Arm Holdings Shares Drop After Q3 Revenue Forecast Falls Short, Despite Solid Post-IPO Earnings Report
Q3 revenue guidance misses analyst estimates due to uncertainty over the timing of licensing deals and recovery concerns in the chip industry, causing ADRs to tumble despite robust post-IPO earnings.
- Despite reporting record revenue in its first quarterly report since going public, the shares of Arm Holdings dropped due to its Q3 revenue forecast falling short of analyst estimates. This is attributed to uncertainty over the timing of licensing deals and recovery concerns in the chip industry.
- The company's American depositary receipts (ADRs) have declined since hitting an all-time high on their first day of trading, losing more than 20% of their value since September.
- Arm's Q3 outlook missed estimates due to operating expenses exceeding gross profit, leading to a net loss of $110 million. Uncertainty regarding the exact timing of some deals and potential changes to revenue recognition profiles for future agreements also added to the weaker than expected outlook.

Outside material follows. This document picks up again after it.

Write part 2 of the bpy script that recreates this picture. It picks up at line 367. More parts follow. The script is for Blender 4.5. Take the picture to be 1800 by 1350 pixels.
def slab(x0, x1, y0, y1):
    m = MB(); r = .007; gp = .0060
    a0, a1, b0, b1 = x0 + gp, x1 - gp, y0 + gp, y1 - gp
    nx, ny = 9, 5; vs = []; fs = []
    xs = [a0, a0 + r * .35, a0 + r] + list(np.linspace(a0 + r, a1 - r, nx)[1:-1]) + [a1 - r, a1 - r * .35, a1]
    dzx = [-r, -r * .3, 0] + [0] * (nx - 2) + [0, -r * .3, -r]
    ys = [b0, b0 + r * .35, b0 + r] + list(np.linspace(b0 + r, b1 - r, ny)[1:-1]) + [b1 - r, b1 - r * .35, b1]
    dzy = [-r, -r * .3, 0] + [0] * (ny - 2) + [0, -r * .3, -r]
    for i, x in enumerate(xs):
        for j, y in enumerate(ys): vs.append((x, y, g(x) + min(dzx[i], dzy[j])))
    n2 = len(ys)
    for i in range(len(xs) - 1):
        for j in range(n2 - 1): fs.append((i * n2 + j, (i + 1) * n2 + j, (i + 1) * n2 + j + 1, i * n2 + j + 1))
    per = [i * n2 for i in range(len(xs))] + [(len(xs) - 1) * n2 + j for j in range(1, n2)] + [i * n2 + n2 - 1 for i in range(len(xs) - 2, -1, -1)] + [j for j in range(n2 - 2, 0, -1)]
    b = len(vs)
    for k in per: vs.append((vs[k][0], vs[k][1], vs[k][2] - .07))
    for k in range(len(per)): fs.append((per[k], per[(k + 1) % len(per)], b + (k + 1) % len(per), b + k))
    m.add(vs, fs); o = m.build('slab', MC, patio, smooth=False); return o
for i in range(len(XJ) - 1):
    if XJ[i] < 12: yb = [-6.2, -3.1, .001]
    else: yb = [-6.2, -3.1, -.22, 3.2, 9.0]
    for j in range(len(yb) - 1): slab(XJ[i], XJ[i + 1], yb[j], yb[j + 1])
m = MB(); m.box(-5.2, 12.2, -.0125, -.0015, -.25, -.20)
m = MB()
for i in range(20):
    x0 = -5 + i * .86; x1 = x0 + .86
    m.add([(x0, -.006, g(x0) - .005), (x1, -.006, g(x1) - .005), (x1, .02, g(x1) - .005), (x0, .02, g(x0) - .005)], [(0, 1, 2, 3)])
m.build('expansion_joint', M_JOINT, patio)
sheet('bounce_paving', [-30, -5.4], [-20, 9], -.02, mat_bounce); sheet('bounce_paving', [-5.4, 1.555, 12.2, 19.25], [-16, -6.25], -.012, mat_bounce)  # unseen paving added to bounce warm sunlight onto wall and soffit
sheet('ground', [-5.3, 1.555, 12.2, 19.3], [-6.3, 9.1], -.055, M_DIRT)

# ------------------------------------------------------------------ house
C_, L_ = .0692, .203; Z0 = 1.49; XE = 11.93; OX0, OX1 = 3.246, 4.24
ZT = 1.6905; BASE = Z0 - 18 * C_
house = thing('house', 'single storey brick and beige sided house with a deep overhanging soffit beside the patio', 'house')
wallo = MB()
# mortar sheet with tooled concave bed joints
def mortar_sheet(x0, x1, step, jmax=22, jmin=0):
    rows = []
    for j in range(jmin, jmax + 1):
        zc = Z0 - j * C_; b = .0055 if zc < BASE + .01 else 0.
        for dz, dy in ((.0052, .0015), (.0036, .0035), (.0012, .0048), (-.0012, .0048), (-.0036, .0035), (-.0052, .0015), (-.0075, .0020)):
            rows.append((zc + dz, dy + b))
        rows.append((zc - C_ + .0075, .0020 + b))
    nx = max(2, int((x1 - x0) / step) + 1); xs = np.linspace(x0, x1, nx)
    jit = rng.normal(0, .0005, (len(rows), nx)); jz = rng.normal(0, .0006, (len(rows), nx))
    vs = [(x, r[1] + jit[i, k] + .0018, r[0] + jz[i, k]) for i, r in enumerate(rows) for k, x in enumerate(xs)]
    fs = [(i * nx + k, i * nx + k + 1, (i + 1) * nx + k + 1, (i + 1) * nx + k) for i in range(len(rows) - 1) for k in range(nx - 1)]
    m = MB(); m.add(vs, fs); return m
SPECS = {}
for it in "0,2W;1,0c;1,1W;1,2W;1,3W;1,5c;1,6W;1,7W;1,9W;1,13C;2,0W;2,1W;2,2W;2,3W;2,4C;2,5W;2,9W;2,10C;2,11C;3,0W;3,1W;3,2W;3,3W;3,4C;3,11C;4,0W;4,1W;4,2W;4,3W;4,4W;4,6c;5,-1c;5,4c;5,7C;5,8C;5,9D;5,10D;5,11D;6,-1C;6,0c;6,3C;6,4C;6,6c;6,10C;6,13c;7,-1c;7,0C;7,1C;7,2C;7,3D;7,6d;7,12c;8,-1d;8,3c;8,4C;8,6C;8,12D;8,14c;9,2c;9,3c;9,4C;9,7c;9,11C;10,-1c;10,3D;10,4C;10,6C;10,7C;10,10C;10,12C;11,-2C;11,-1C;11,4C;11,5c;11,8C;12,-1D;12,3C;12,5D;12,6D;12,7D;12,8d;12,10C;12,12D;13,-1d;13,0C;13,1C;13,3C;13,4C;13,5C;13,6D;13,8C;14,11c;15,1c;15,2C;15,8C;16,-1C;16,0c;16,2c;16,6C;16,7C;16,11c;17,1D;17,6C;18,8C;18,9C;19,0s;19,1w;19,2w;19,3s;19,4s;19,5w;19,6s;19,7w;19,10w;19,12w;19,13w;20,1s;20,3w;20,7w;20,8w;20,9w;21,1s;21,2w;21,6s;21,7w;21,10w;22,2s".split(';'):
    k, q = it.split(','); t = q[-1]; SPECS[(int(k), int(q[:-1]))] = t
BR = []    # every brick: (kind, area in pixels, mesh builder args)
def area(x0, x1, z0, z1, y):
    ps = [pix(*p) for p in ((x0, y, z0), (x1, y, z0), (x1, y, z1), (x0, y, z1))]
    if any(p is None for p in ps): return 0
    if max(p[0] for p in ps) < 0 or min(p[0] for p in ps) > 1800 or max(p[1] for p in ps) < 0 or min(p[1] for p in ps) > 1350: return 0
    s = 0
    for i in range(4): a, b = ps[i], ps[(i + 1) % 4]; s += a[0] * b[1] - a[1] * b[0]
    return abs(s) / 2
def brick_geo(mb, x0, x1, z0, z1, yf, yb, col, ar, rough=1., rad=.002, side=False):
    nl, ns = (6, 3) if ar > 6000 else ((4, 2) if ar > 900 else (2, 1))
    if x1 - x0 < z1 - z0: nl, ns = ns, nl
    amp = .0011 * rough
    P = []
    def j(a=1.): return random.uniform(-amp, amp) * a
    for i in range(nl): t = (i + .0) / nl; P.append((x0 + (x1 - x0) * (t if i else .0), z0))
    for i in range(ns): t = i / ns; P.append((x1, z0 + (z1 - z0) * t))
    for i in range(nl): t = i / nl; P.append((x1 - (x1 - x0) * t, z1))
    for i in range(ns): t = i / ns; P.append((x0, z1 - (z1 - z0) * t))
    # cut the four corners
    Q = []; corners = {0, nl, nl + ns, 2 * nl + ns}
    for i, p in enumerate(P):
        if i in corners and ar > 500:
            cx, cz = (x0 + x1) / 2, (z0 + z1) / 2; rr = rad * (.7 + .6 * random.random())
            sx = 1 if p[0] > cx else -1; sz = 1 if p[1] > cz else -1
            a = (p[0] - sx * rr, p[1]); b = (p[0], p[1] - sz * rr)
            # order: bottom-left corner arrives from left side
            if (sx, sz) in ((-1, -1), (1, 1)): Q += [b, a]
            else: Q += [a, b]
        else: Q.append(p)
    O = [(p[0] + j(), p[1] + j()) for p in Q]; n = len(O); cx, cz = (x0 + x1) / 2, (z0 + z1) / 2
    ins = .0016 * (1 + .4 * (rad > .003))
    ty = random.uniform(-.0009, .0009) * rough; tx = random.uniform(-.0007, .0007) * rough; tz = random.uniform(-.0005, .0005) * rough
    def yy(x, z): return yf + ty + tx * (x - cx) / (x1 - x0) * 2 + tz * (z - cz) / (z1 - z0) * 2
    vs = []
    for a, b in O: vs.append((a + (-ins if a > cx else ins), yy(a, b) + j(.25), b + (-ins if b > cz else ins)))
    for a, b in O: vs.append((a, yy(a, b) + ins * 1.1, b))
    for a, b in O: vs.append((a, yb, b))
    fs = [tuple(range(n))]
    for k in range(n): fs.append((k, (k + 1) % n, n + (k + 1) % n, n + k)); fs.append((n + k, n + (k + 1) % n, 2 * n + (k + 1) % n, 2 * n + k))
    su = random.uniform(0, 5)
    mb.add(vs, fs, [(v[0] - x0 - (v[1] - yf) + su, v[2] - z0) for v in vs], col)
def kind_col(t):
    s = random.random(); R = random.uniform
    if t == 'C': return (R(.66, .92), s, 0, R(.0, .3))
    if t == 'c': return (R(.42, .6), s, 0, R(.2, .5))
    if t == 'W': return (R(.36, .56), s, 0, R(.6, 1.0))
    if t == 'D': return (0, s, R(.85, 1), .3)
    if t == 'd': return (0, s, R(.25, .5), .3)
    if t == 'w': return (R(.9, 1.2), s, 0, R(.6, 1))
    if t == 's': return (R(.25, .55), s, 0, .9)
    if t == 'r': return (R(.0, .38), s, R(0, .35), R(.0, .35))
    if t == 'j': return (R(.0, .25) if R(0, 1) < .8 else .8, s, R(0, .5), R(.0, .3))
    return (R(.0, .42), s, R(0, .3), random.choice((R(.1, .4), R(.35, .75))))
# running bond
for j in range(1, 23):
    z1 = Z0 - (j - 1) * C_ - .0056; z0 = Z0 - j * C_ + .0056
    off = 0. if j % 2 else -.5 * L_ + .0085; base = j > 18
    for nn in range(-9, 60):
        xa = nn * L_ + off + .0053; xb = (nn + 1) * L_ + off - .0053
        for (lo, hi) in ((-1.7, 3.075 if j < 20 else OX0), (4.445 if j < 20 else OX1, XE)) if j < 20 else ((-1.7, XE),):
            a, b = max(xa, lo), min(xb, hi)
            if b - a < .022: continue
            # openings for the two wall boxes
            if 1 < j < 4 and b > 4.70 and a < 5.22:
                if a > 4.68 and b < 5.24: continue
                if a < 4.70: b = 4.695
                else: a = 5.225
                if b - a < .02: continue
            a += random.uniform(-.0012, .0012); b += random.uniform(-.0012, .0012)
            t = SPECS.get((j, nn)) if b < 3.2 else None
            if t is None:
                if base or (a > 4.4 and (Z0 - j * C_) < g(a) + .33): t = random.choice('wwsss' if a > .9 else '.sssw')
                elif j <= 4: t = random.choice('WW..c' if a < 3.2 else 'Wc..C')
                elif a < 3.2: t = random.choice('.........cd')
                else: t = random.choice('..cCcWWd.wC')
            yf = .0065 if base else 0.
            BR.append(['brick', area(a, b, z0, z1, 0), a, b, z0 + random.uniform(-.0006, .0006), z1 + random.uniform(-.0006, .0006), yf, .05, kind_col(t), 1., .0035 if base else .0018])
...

- Arm also reported an increase in licensing revenue by 106% to $388 million, driven by an 'AI R&D supercycle,' where the demand for AI has increased investment across end markets.
- Despite declines in the smartphone market, Arm's revenue increased by 28% to a record $806 million, surpassing market expectations. The company is now focusing on expanding into the cloud and automotive markets, as the smartphone market appears to be saturated.
- Arm reported a total of 7.1 billion chips shipped by licensees during the quarter, down from the 7.5 billion shipped during the same period last year.